Start of EXERCISE MATERIAL
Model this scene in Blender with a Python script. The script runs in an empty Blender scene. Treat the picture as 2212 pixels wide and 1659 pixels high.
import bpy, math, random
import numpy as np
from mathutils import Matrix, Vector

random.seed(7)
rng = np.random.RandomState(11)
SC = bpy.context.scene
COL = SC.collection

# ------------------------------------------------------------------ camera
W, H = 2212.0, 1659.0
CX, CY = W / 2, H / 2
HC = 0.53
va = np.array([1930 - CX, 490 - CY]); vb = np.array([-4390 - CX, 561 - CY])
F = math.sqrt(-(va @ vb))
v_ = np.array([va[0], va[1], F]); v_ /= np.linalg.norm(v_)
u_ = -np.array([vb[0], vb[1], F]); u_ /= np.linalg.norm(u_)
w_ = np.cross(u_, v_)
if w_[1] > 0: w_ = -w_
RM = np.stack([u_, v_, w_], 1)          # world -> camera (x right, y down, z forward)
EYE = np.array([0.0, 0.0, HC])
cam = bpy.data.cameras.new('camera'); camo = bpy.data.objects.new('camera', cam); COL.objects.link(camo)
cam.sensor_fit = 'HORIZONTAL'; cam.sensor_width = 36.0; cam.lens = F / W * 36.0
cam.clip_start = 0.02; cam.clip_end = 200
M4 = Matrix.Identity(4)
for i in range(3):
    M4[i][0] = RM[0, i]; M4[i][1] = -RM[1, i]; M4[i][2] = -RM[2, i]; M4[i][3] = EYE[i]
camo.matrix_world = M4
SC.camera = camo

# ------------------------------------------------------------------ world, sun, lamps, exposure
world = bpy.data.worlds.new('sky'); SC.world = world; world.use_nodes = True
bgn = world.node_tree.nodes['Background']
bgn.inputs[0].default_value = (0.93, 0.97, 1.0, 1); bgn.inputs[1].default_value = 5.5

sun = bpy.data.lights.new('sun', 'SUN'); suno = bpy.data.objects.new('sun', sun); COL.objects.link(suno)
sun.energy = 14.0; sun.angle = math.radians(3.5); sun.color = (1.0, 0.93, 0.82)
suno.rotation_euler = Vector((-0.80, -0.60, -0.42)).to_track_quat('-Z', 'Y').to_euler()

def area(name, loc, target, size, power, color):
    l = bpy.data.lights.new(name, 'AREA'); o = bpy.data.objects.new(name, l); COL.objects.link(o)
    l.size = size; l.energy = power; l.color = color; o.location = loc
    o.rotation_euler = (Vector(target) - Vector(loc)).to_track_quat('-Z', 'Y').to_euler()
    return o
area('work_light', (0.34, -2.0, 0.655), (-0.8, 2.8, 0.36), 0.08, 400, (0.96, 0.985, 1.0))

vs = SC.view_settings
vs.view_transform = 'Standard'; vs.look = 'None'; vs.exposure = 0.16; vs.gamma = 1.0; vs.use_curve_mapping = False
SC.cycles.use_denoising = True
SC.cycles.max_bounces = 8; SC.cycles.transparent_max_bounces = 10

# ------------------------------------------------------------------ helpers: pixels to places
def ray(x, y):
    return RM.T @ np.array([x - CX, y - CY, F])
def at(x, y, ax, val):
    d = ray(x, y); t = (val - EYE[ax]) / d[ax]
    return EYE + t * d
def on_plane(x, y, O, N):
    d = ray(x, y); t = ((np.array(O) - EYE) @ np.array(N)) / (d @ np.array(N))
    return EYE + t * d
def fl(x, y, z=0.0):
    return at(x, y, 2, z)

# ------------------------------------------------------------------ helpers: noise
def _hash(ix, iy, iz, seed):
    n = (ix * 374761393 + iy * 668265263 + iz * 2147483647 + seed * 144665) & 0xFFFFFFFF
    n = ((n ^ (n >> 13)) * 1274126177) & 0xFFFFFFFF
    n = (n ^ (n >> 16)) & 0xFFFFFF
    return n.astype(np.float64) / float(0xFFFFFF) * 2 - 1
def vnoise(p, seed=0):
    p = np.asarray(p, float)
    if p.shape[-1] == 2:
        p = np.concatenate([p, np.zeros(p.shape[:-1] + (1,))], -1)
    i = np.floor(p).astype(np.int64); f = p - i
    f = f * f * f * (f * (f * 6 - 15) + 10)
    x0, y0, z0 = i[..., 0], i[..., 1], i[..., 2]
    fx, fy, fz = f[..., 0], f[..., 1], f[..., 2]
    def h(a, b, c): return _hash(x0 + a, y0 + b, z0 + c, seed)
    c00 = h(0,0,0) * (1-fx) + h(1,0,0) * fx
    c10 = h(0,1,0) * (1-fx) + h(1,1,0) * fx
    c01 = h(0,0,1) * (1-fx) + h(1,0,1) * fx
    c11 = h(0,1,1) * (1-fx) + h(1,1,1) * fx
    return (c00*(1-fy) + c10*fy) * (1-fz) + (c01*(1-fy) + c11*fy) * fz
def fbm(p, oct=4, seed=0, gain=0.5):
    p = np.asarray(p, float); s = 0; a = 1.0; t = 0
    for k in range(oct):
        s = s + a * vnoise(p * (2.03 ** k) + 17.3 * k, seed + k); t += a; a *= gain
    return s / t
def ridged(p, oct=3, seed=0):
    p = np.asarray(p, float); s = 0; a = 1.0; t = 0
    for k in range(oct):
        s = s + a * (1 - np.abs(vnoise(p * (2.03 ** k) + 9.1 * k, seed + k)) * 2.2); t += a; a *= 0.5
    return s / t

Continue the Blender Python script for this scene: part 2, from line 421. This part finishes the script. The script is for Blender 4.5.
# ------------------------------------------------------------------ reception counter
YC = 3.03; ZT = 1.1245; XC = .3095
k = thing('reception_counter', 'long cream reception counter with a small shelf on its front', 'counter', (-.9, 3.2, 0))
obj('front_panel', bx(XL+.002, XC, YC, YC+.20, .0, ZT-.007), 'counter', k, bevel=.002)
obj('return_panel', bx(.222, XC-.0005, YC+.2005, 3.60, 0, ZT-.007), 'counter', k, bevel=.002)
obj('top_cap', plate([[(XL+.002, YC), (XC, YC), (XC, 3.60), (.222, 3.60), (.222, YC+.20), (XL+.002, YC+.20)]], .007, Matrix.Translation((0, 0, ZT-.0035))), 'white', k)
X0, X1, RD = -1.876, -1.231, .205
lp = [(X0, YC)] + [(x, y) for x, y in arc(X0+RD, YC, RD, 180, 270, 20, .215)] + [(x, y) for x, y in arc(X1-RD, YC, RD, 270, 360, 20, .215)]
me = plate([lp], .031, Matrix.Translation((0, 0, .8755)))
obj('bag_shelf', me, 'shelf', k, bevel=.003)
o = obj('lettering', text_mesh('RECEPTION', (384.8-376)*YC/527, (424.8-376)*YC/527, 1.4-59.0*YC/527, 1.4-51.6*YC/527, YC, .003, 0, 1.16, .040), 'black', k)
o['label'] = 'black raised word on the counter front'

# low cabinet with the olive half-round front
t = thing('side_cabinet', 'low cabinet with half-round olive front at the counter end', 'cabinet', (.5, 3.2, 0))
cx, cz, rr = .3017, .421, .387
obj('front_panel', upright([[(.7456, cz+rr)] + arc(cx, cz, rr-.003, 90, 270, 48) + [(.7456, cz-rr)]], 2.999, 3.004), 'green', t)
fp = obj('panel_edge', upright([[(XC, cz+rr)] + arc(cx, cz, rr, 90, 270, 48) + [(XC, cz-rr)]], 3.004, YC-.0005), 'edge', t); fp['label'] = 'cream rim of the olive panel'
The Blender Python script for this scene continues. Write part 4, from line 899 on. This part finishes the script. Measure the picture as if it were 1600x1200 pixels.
End of EXERCISE MATERIAL
* WHAT IS REQUIRED:
Output only the lines from the top of the entries through the one holding "COL = SC.collection", copied exactly.

* WRITTEN ANSWER:
Model this scene in Blender with a Python script. The script runs in an empty Blender scene. Treat the picture as 2212 pixels wide and 1659 pixels high.
import bpy, math, random
import numpy as np
from mathutils import Matrix, Vector

random.seed(7)
rng = np.random.RandomState(11)
SC = bpy.context.scene
COL = SC.collection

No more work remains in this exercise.